Question

How do you write $4x-2y=-1$ in standard form?

Answer 1

Hint: We recall the three forms of writing a linear equation: the general form $ax+by+c=0$, the slope intercept form $y=mx+c$ and the standard form $ax+by=c$. We compare the given equation $4x-2y=-1$ and try to match the different forms equation with it.

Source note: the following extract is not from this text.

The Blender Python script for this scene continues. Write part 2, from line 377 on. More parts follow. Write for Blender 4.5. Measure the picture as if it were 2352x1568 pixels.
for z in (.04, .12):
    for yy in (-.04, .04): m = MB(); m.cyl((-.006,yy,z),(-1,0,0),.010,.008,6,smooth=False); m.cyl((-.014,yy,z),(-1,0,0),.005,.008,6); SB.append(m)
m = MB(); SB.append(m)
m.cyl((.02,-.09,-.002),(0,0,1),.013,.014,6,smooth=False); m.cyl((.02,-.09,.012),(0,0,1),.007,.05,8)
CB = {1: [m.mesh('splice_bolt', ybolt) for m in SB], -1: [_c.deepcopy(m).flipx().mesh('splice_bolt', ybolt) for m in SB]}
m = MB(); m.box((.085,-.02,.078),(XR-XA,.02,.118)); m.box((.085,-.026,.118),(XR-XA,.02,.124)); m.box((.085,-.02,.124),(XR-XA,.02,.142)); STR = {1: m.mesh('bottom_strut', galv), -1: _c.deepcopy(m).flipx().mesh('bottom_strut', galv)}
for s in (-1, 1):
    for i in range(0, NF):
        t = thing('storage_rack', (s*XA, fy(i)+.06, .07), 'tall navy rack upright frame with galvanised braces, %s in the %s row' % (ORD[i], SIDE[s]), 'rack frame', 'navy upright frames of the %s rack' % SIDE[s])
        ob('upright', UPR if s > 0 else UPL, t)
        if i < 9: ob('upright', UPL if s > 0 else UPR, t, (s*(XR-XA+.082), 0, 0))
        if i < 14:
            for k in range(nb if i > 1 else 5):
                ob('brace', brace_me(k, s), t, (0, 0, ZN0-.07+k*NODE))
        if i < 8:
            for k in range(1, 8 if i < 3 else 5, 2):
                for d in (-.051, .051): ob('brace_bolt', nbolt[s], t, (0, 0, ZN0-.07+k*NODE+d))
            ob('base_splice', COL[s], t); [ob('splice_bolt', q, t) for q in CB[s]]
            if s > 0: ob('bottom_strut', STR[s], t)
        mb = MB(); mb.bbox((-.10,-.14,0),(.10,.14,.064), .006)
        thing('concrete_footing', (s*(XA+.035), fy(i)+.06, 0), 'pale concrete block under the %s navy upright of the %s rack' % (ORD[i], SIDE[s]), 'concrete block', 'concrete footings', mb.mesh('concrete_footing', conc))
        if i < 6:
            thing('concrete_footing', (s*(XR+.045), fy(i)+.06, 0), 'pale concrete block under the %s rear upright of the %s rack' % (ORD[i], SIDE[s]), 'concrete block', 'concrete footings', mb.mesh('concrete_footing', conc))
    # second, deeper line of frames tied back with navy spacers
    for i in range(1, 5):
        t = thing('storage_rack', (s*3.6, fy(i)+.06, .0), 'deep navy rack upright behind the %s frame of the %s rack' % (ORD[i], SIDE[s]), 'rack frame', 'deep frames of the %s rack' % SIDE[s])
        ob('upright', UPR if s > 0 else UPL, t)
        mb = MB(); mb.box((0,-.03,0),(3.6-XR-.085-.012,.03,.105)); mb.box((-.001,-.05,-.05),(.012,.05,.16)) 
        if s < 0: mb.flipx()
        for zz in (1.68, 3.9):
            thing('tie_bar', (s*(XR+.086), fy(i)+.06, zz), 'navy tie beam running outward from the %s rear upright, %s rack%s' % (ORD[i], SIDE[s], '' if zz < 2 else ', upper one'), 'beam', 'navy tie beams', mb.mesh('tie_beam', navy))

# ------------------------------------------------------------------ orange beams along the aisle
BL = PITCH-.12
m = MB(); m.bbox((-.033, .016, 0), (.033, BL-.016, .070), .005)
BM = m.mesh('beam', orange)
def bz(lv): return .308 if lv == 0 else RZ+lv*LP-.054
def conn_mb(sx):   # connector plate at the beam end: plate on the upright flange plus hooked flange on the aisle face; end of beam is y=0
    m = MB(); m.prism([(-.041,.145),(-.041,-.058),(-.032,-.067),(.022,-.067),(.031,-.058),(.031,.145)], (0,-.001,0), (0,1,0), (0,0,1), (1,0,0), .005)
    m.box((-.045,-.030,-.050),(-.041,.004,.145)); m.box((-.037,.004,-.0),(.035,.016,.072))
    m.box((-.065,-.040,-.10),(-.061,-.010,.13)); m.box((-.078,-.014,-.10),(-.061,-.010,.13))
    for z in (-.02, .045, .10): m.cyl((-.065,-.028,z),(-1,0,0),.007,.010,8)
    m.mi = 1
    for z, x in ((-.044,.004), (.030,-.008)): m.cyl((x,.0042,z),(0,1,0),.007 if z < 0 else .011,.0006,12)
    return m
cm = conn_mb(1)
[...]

Complete step by step answer:
We know that equation is a mathematical statement which involves equality between two algebraic expressions. The algebraic expressions contain unknowns called variables like $x,y,z$ and known constants. The highest power on any variable is called its degree.
We know that a linear equation is an equation with degree 1 with two variables $x,y$ has the general form
\[ax+by+c=0\]
Here $a,b,c$ have to be real numbers and $a,b$ cannot be zero. We know from the Cartesian coordinate system that every linear equation can be represented as a line. If the line is inclined with positive $x-$axis at an angle $\theta $ then its slope is given by $m=\tan \theta $ and if it cuts $y-$axis at a point $\left( 0,c \right)$ from the origin the $y-$intercept is given by $c$. The slope-intercept form of equation is given by
\[y=mx+c\]
We know that the standard form of linear equation otherwise also known as intercept form is written with constant $c$ on the right of equality sign as
\[ax+by=c\]
It is called intercept form too because the $x$ and $y-$ are obtained as $\dfrac{c}{a},\dfrac{c}{b}$ at the points$\left( \dfrac{c}{a},0 \right),\left( 0,\dfrac{c}{b} \right)$. We are given in the question the following equation
\[4x-2y=-1\]
We see that the above equation is in the form $ax+by=c$ where $a=4,b=-2,c=-1$. So the given equation is already in standard from and we do not need to convert it. \[\]

Note:
We note that we need at least 2 linear equations in two variables to find a unique solution. The standard form of the equation is useful while using elimination methods to solve the equations. We can convert an equation in general from $ax+by+{{c}^{'}}=0$ to slope point $y=mx+c$ from using $m=\dfrac{-a}{b},c=\dfrac{-{{c}^{'}}}{b}$.